The exercise of discretion that cuts against minority youth may lie at
different places in the juvenile justice system. Consider the number
of discretionary decisions that are made after an arrest: Officials
must decide the nature and seriousness of the charge, whether the
youth will be put on probation or held in detention, and the length
and nature of the sentence.

"One of the reasons that white kids have more potential is that we
imagine it for them," says Dohan. "We need to do the same for our
kids of color."

Imagining a bright future is hard for the 3,300 children under
commitment at any given time in the Massachusetts juvenile justice
system. Most live in little prisons surrounded by barbed wire, in
facilities that resemble locked dormitories. A lack of resources at
the Department of Youth Services means that there are few hobby areas
or outside spaces, so the kids spend endless hours watching television
in a cafeteria.

It's hard to imagine anyone - particularly an impressionable teenager
- - who could envision a horizon beyond the criminal justice system from
this vantage point.

Not surprisingly, somewhere between 80-90 percent of kids in the
juvenile system nationwide end up in the criminal justice system as
adults. As a result, racial disparities persist into the adult system,
as reflected in a recent Human Rights Watch report that found that
blacks comprise only 5.4 percent of the Massachusetts population but
constitute 26.3 percent of our adult prison population.

Acknowledging the problem is a crucial - but only a first - step
toward solving it. The ACLU report documents the Commonwealth's
10-year failure to address the problem of over-representation of
minority youth in the juvenile justice system. It also provides
specific proposals for the state to, at a minimum, comply with
requirements of federal law.

First, key state agencies - the Juvenile Justice Advisory Committee
and the Executive Office of Public Safety - need to make the
elimination of racial disparities a priority. Governor Romney's
administration inherited this problem, but it is now the governor's
responsibility to acknowledge the problem and commit to finding - and
funding - a solution.

Second, we need to keep track of our children. At this point, the
Commonwealth doesn't even keep statistics on Latino youth in the
juvenile justice system, and there is no centralized information
system to track any of these kids from arrest to adjudication. We need
to create indicators of our success and failure by collecting
comparative race data on who is stopped, searched, and arrested. We
also need to keep track of what happens to kids after they are
arrested - who is confined and for how long, and who is allowed to
return to their home and school? We need to know not only what is
happening to our children in the system, but also why it is happening.
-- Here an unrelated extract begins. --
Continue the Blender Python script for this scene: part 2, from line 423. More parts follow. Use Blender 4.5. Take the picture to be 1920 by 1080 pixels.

Third, we need to attack the root causes of racial disparities in our
justice system. All children deserve access to adequate legal counsel
and educational alternatives to incarceration. The professionals at
the Department of Youth Services are good at their jobs and generally
know what works with these kids. What these professionals need are the
educational resources to work with the teens who truly need to be in
detention and an end to overcrowding of the system by kids who would
be better served remaining at home and in school.

It is time for Massachusetts leaders to acknowledge the pervasive
racism in the juvenile justice system and to commit to working with
all levels of law enforcement to change it.